Quando a caricatura oprime
O caso das caricaturas de Maomé continua a se desdobrar. O papa Bento XVI afinal se pronuncia, com um mês de atraso. E o ministro Roberto Calderoli se vê forçado a deixar o governo direitista italiano, após exibir-se numa camiseta (por baixo do terno e gravata) com a caricatura que retrata o profeta como um terrorista.
A liberdade de expressão é uma grande coisa. Nós, brasileiros, privados dela durante a ditadura militar, sabemos disso muito bem.
Mas a liberdade de expressão não isenta quem se expressa de responder pelo que expressou. E a blasfêmia caricatural, abraçada pelos fundamentalistas da “guerra ao terror” sob o comando da Casa Branca, expressa racismo, intolerância, fundamentalismo, provocação, “choque de civilizações” na mais abjeta acepção do termo, aquela que Adolf Hitler assinaria embaixo.
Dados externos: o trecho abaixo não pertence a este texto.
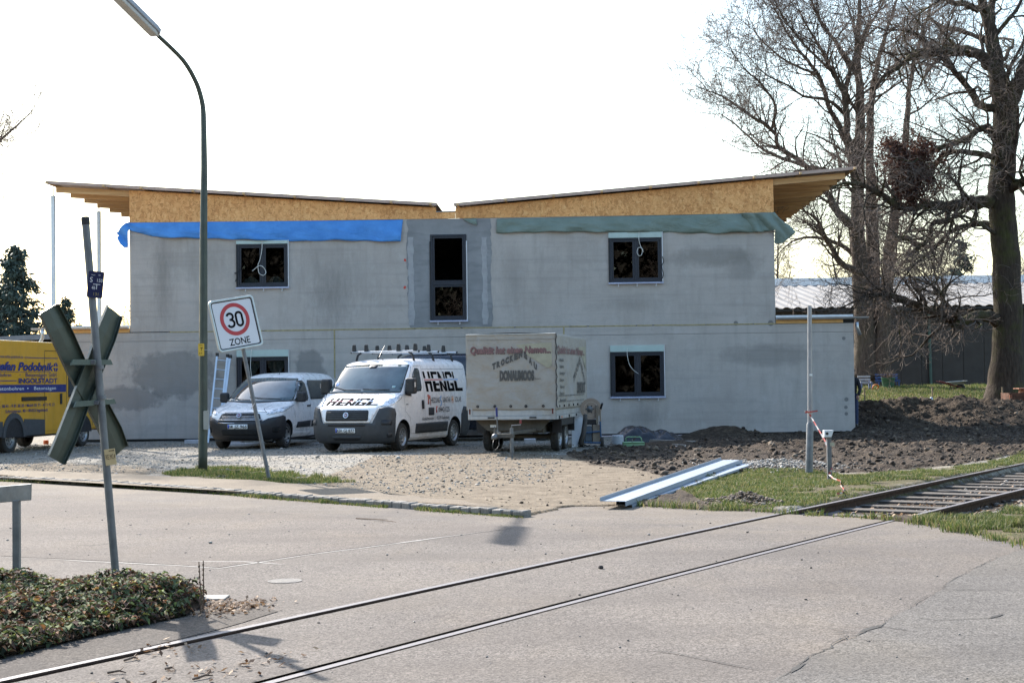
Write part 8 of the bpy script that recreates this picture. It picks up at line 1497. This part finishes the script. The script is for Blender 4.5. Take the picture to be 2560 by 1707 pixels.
# clumps of old brown leaves caught in the twigs
def leafclump(root, c, sx, sz, n, seed):
    r = np.random.default_rng(seed); P = c+r.normal(0, 1, (n, 3))*np.array([sx, sx*.6, sz])*.55; P += .3*np.sin(P[:, [1, 2, 0]]*5); a = r.uniform(0, 6.28, n); u = r.normal(0, 1, (n, 3)); u /= np.linalg.norm(u, axis=1)[:, None]; v = np.cross(u, r.normal(0, 1, (n, 3))); v /= np.linalg.norm(v, axis=1)[:, None]; s = r.uniform(.03, .075, n)[:, None]
    V = np.stack([P-u*s, P+v*s*.6, P+u*s, P-v*s*.6], 1).reshape(-1, 3); i = np.arange(n)[:, None]*4; o = raw('leaf_cluster', V, i+np.array([[0, 1, 2, 3]]), island('withered_leaves', [(0, (.035, .014, .010)), (.6, (.10, .04, .026)), (1, (.2, .10, .06))], .85, trans=.2), root, label='withered red brown leaves'); o['kind'] = 'stuff'; return o
for (x, y, sx, sz, n) in ((1130, 900, .75, .75, 3000), (1180, 960, .65, .9, 2600), (1080, 860, .6, .3, 1200), (1200, 1040, .5, .5, 900), (1120, 1060, .4, .4, 700)): p = D(1760+x/2.24, y/2.24, 51)-ob; leafclump(oak, p, sx, sz, n, int(x))
# smaller bare trees further back
def wood_tree(name, label, x, y, h, seed, cfg, group=None, mats=(bark1, twigm)):
    rnd = random.Random(seed); z = float(gz(x, y)); root = thing(name, label, 'tree', (x, y, z), 0, group); T1, T2 = Tubes(), Tubes(); P = [np.zeros(3)]; d = np.array([rnd.uniform(-.08, .08), rnd.uniform(-.08, .08), 1])
    for i in range(7): d = nrm_(d+np.array([rnd.gauss(0, .07), rnd.gauss(0, .07), .25])); P.append(P[-1]+d*h/7)
    R = [h*.016*(1-.85*i/7) for i in range(8)]; mb = MB().tube(P, R, 9); obj('trunk', mb, mats[0], root, smooth=True)
    for i in range(26): t = .12+.86*(i/26); k = min(6, int(t*7)); q = P[k]+(P[k+1]-P[k])*(t*7-k); a_ = rnd.uniform(0, 6.28); grow(T1, T2, q, nrm_(np.array([math.cos(a_), math.sin(a_), rnd.uniform(.5, 1.3)])), h*.36*(1.1-t*.8), R[k]*.42, 1, cfg, rnd)
    finish(T1, T2, root, mats[0], mats[1]); return root
cW = dict(CF); cW.update(seg=[6, 6, 4, 3], kids=[8, 10, 6], len=[4, 3.2, 1.5, .8], sides=[6, 4, 3, 3], rmin=.009, split=1); cW['up'] = [.1, .12, .06, .02]
protos = [wood_tree('bare_tree', 'slender bare tree beyond the shed, close to the house wall', 13.8, 92, 11.5, 31, cW, 'bare trees beyond the shed'), wood_tree('bare_tree', 'bushy bare tree beyond the shed, second from the house wall', 17.0, 95, 10.0, 32, cW, 'bare trees beyond the shed'), wood_tree('bare_tree', 'broad bare tree beyond the shed, left of the tall stems', 20.0, 90, 9.0, 33, cW, 'bare trees beyond the shed')]
def copy_tree(o, loc, rz, sc, label, group):
    c = share(o, None, loc, rz, (sc, sc, sc)); c['label'] = label; c['group'] = group
    for ch in o.children: share(ch, c)
    return c
FAR = [(15.4, 98, 1.05), (18.6, 101, 1.1), (22.3, 97, 1.0), (24.5, 104, 1.1), (27.5, 96, .95), (30.5, 101, 1.0), (34, 98, 1.05), (12.6, 104, 1.15), (37.5, 104, 1.1)]
for i, (x, y, s_) in enumerate(FAR): copy_tree(protos[i % 3], (x, y, 1.1), i*1.3, s_, ['first', 'second', 'third', 'fourth', 'fifth', 'sixth', 'seventh', 'eighth', 'ninth'][i]+' bare tree planted in the far thicket row beyond the shed roof', 'bare trees in the thicket')
# left side: twigs of a tree outside the frame, a small bare crown behind the wing roof
pL = wood_tree('bare_tree', 'bare tree whose twigs reach in at the left edge', -19.0, 50, 19, 41, dict(cW, len=[4, 3.2, 1.6, .9], kids=[9, 13, 10], rr=[.5, .3, .4]), None)
pM = wood_tree('bare_tree', 'small bare tree showing between the white post and the left house wall', -19.6, 76, 5.6, 42, dict(cW, len=[3, 2.4, 1.1, .6]), None)
# conifers
def needles_m():
    return island('conifer_needles', [(0, (.02, .035, .028)), (.5, (.04, .065, .05)), (1, (.075, .105, .08))], .8)
ndl = needles_m()
def conifer(label, x, y, h, w_, seed, dens=1.0, z=None):
    r = np.random.default_rng(seed); rnd = random.Random(seed); z = float(gz(x, y)) if z is None else z; root = thing('conifer_tree', label, 'conifer', (x, y, z)); obj('trunk', MB().tube([(0, 0, 0), (.05, 0, h*.5), (0, 0, h)], [h*.016, h*.010, .02], 8), bark1, root); T = Tubes(); PP = []; DD = []
    n = int(110*dens)
    for i in range(n):
        t = (i/n)**.85; zc_ = h*(.06+.93*t); Lb = w_*(1-t)**.72*rnd.uniform(.6, 1.15)+.15; a_ = rnd.uniform(0, 6.28); d = np.array([math.cos(a_), math.sin(a_), 0]); dr = rnd.uniform(.05, .30); P = [np.array([0, 0, zc_])+d*Lb*s_+np.array([0, 0, -dr*Lb*s_+.22*Lb*s_*s_]) for s_ in (0, .35, .7, 1)]; T.add(P, [.04, .03, .02, .008], 4)
        m = int(34*Lb/w_*dens+10); s_ = r.uniform(.12, 1, m); q = np.array([0, 0, zc_])+d[None]*Lb*s_[:, None]+np.stack([s_*0, s_*0, -dr*Lb*s_+.22*Lb*s_*s_], -1); sd_ = np.array([-d[1], d[0], 0]); o_ = r.normal(0, .14*Lb+.05, m)*(1.2-s_); q = q+sd_[None]*o_[:, None]; PP.append(q); dd = d[None]*.6+sd_[None]*np.sign(o_)[:, None]*.5+np.stack([s_*0, s_*0, -r.uniform(.2, 1.0, m)], -1)+r.normal(0, .25, (m, 3)); DD.append(dd)
    V, F = T.arrays(); raw('limbs', V, F, bark1, root); P = np.concatenate(PP); dd = np.concatenate(DD); dd /= np.linalg.norm(dd, axis=1)[:, None]; m = len(P); k = 3
    P = np.repeat(P, k, 0)+r.normal(0, .09, (m*k, 3)); dd = np.repeat(dd, k, 0)+r.normal(0, .35, (m*k, 3)); dd /= np.linalg.norm(dd, axis=1)[:, None]; sd_ = np.cross(dd, r.normal(0, 1, dd.shape)); sd_ /= np.linalg.norm(sd_, axis=1)[:, None]; L = r.uniform(.12, .30, (m*k, 1)); w2 = L*.22; V = np.stack([P-sd_*w2, P+sd_*w2, P+dd*L+sd_*w2*.3, P+dd*L-sd_*w2*.3], 1).reshape(-1, 3); raw('crown', V, np.arange(m*k)[:, None]*4+np.array([[0, 1, 2, 3]]), ndl, root); return root
p = D(38, 860, 68); conifer('large dark spruce behind the yellow van', p[0], 68, 8.15, 2.7, 51, 1.1, .1)
p = D(-30, 860, 80); conifer('second dark spruce behind the large one at the left edge', p[0], 80, 7.0, 3.0, 52, 1.0, .1)
p = D(163, 800, 95); conifer('small dark spruce between the big spruce and the white post', p[0], 95, 7.3, 1.9, 53, .8, .1)
p = D(120, 800, 90); conifer('low dark conifer left of the white post', p[0], 90, 4.6, 2.2, 54, .7, .1)
p = D(2398, 700, 90); conifer('small pointed spruce beyond the shed between the two large trees', p[0], 90, 9.0, 2.1, 55, .6, 1.1)
# grey roofed neighbour behind the yellow van
ng = thing('neighbour_house', 'low neighbouring building with grey roof behind the yellow van', 'building', (-27, 62, 0)); hr = D(110, 838, 62)[2]
obj('wall', MB().box((-8, 0, 0), (9.2, 8, hr-.3)), pm('neighbour_wall', (.3, .28, .26), .9), ng); obj('roof', MB().prism([(-8.5, hr-.75), (4.5, hr-.1), (10, hr+.12), (10, hr-.1), (4.5, hr-.3), (-8.5, hr-.95)], -.6, 8.6, 'XZ'), pm('grey_roof', (.22, .23, .25), .6), ng)
# woodland behind the photographer: what the window panes mirror
for i, (x, y, s_) in enumerate(((-16, -30, 1.3), (-7, -26, 1.45), (1, -32, 1.5), (8, -27, 1.35), (15, -33, 1.5), (-25, -34, 1.5), (23, -30, 1.4))): copy_tree(protos[i % 3], (x, y, 0), i*2.1, s_, ['first', 'second', 'third', 'fourth', 'fifth', 'sixth', 'seventh'][i]+' bare tree across the road behind the photographer', 'trees behind the photographer')
r = np.random.default_rng(5); n = 60000; X = r.uniform(-40, 40, n); Y = r.uniform(-36, -30, n); Z = r.random(n)**1.1*(15+7*vnoise(X, Y*0, .15, 5)); leafpatch('woodland', X, Y, Z, .75, island('woodland_brush', [(0, (.022, .018, .013)), (.6, (.035, .028, .02)), (1, (.05, .042, .03))], .9), 'brown woodland edge behind the photographer')
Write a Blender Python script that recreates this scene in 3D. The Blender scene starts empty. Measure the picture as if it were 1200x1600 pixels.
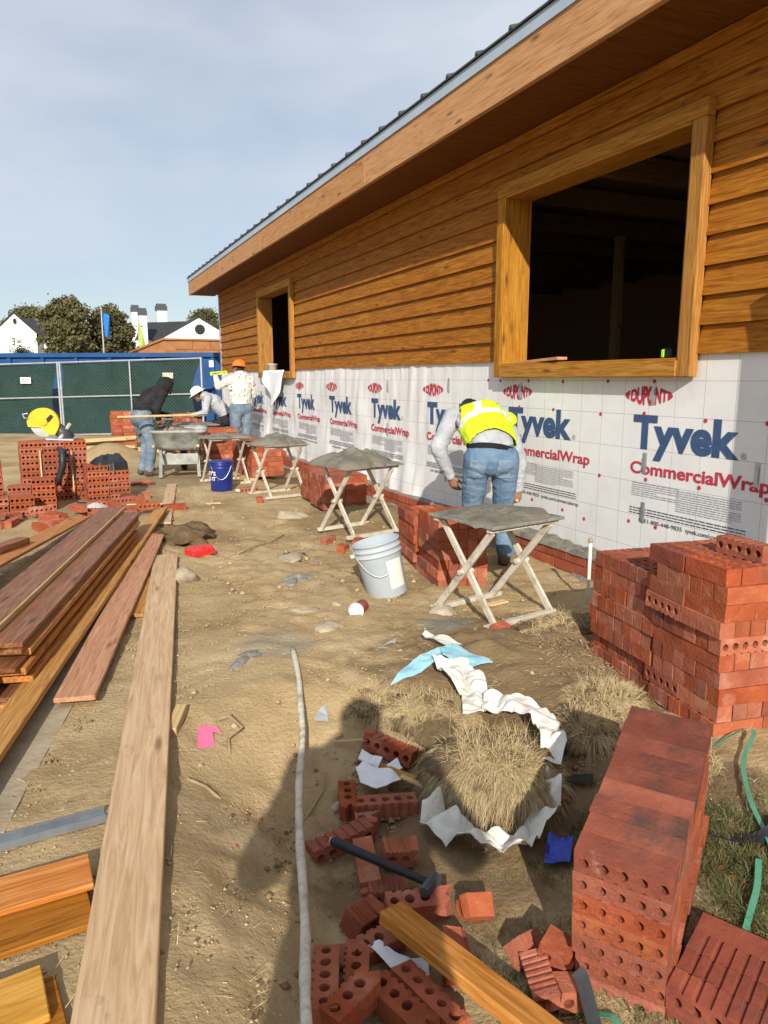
import bpy, bmesh, math, random
import numpy as np
from mathutils import Matrix, Vector

random.seed(7); RNG = np.random.default_rng(7)
scene = bpy.context.scene
COL = scene.collection
R = math.radians

# ------------------------------------------------------------------ camera
CAM_H = 1.36
PITCH = math.atan(208/1150)
YAW = math.atan(514/(1150*math.cos(PITCH)+208*math.sin(PITCH)))
cd = bpy.data.cameras.new('camera'); cam = bpy.data.objects.new('camera', cd); COL.objects.link(cam)
cd.sensor_fit = 'VERTICAL'; cd.sensor_height = 32.0; cd.lens = 1150/1600*32.0
cd.clip_start = 0.05; cd.clip_end = 900
cam.location = (0, 0, CAM_H)
cam.rotation_euler = (math.pi/2-PITCH, 0, -YAW)
scene.camera = cam

# ------------------------------------------------------------------ sky and sun
SUN_EL, SUN_AZ = R(26.0), R(21.7)          # light travels towards +Y, 21.7 degrees to the +X side
w = bpy.data.worlds.new('World'); scene.world = w; w.use_nodes = True
nt = w.node_tree; nt.nodes.clear()
o_ = nt.nodes.new('ShaderNodeOutputWorld'); bg = nt.nodes.new('ShaderNodeBackground')
sky = nt.nodes.new('ShaderNodeTexSky'); sky.sky_type = 'NISHITA'; sky.sun_disc = False
sky.sun_elevation = SUN_EL; sky.sun_rotation = math.pi+SUN_AZ
sky.altitude = 200; sky.air_density = 1.0; sky.dust_density = 0.7; sky.ozone_density = 1.5
tc = nt.nodes.new('ShaderNodeTexCoord'); mp = nt.nodes.new('ShaderNodeMapping'); mp.inputs['Scale'].default_value = (1.0, 1.0, 2.6)
nz = nt.nodes.new('ShaderNodeTexNoise'); nz.inputs['Scale'].default_value = 1.7; nz.inputs['Detail'].default_value = 5; nz.inputs['Roughness'].default_value = .5
rp = nt.nodes.new('ShaderNodeValToRGB'); rp.color_ramp.elements[0].position = .36; rp.color_ramp.elements[0].color = (.30, .30, .30, 1)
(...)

O “lado Ocidental” o nega, mas essas caricaturas não são uma experimentação abstrata sobre os limites da liberdade de expressão. Incidem sobre uma realidade muito concreta, de um pedaço do mundo que sangra sob o tacão das botas dos ocupantes, no Iraque, Afeganistão e Palestina, para citar só os casos mais notórios.
Por isso emerge uma onda de protestos que se espalha pelo Oriente, e transborda para as comunidades de seus exilados econômicos no Primeiro Mundo. Eles têm razão. Exprimem a justa rebeldia dos que não aceitam a sina de povos de segunda categoria.
É aos ocupantes e opressores que convém ver os oprimidos se dividirem entre oprimidos orientais e ocidentais, muçulmanos, cristãos ou ateus, desta ou daquela casta, raça, meridiano ou paralelo. A estes, todos, interessa, ao contrário, a identidade de fundo dos que se rebelam contra a opressão.
Dentro de um mês este será um tema em destaque no capítulo asiático do Fórum Social Mundial, em Karachi, Paquistão. Em Karachi, como nos capítulos de Bamako e Caracas, deve ecoar, com a força das coisas justas, o chamamento para que os oprimidos se unam, enfrentem e vençam seus opressores. Ecoará, também, a mensagem de que no lugar da política imperialista de impor a ferro e fogo seus interesses e receitas, é possível a interação e o intercâmbio entre as culturas e os valores de cada povo, preservando-se e enriquecendo suas singularidades.